Olefin separation from FCC naphtha by dimethyl sulfoxide: Effect of structure on the separation and correlation of thermodynamic models

The performance of dimethyl sulfoxide (DMSO) solvent in separating olefins from aromatics and thiophene sulfides was evaluated through a series of ternary liquid-liquid equilibrium (LLE) experiments at 101.325 kPa and 303.15 K. The influences of the structures of olefins, aromatics, and thiophene sulfides on the separation efficiency were analyzed. Normal 1-hexene and isomer 2,4,4-trimethyl-1-pentene were easily separated from aromatics or thiophene sulfides, which only contain aromatic ring structures, such as benzene and thiophene.
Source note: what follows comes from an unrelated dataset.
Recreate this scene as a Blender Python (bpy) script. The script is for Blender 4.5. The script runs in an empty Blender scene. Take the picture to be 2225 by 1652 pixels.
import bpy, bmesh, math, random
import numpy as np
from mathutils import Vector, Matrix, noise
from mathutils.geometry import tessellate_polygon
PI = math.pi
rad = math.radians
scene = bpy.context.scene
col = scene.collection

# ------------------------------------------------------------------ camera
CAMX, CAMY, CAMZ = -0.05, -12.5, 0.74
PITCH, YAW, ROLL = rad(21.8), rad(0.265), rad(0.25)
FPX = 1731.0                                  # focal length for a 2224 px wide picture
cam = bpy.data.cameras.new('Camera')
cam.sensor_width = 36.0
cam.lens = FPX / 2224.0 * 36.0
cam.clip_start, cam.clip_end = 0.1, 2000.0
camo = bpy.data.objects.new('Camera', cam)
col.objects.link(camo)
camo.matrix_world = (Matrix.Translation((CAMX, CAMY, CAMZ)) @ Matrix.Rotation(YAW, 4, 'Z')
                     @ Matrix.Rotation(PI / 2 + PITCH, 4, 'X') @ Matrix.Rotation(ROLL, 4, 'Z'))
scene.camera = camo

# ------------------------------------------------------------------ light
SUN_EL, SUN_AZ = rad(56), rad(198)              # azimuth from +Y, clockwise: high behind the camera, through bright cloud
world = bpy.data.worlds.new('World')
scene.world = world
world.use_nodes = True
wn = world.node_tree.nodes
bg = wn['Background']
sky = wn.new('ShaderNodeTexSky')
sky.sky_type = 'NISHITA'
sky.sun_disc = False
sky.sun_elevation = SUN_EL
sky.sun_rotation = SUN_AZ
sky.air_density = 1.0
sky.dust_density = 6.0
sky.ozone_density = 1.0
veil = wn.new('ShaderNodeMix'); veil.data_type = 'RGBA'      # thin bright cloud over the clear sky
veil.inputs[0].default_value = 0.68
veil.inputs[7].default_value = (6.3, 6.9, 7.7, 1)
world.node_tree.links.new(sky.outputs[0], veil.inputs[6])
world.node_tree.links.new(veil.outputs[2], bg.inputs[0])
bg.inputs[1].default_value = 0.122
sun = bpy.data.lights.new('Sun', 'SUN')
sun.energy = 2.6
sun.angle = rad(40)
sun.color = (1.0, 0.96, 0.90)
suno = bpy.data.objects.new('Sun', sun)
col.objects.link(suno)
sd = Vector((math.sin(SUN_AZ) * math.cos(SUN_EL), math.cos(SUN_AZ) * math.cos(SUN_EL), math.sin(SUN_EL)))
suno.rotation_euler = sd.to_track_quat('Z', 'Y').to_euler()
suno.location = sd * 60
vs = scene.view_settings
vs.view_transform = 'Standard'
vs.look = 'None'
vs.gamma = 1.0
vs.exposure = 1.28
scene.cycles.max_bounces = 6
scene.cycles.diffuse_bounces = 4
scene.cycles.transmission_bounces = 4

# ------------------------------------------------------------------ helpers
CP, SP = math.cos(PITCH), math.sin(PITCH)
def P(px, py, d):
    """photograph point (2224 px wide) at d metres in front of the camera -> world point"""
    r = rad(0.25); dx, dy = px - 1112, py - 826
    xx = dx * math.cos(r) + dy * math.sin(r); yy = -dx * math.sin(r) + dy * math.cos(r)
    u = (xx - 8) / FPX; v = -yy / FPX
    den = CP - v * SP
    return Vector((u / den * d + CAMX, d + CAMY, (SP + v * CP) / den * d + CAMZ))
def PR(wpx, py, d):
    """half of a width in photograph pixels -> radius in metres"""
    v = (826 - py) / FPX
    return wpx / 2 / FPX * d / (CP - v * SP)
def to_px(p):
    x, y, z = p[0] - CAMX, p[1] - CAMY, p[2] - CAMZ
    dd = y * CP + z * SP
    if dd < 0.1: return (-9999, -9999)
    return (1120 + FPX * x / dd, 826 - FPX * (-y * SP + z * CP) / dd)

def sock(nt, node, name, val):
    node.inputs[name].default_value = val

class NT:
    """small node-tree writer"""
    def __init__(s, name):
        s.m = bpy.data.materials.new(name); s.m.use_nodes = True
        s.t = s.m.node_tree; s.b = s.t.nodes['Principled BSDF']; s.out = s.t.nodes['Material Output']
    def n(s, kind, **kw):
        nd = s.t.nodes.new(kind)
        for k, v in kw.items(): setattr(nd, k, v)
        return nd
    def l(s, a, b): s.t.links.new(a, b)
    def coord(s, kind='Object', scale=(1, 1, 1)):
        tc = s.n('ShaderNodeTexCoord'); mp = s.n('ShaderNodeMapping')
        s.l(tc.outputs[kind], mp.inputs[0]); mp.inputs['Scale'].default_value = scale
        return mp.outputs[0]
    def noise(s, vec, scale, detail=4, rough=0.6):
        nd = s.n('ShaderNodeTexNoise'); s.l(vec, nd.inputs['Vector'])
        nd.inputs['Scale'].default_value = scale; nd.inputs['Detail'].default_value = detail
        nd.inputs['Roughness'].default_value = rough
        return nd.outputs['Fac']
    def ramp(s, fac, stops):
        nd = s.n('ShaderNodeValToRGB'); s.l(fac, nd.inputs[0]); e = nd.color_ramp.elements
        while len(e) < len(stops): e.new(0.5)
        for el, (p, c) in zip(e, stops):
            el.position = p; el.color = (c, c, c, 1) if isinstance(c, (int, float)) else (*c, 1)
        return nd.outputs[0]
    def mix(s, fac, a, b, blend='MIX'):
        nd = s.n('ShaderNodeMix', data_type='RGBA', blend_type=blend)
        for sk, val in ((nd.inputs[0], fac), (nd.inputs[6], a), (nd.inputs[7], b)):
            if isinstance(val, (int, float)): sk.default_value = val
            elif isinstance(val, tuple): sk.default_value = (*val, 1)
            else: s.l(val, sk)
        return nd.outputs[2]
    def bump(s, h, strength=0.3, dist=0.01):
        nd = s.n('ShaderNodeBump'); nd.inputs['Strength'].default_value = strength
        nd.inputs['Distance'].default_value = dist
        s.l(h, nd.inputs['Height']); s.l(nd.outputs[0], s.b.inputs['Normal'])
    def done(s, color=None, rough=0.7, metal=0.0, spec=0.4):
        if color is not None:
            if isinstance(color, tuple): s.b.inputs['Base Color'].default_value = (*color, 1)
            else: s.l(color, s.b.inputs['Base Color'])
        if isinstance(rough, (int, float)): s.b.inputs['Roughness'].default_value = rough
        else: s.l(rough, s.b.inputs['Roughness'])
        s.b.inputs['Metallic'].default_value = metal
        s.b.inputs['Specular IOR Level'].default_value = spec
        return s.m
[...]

The reason is that the induced dipole on the aromatic ring structure introduced by the DMSO solvent significantly improved the polarity of aromatics and thiophene sulfide molecules, thereby enhancing the interaction with the ring structure. In addition, olefins were easier to separate from thiophene sulfides than from aromatics. The olefin separation factor of separating 2,4,4-trimethyl-1-pentene from thiophene was three times greater than that of separating the same olefin from benzene. The binary parameters between DMSO and olefins, aromatics, and thiophene sulfides for NRTL and UNIQUAC models were obtained through ternary LLE experiments. The maximum value of the root-mean-square deviation of the simulated compositions of phases compared with experimental data was 0.0052 in the two adopted models. Hence, the regressed binary parameters could efficiently describe the experimental LLE process. On the basis of the obtained binary parameters, the NRTL and UNIQUAC models are suitable for predicting the performance of olefin separation from fluid catalytic cracking naphtha. However, the NRTL model is more precise than the UNIQUAC model.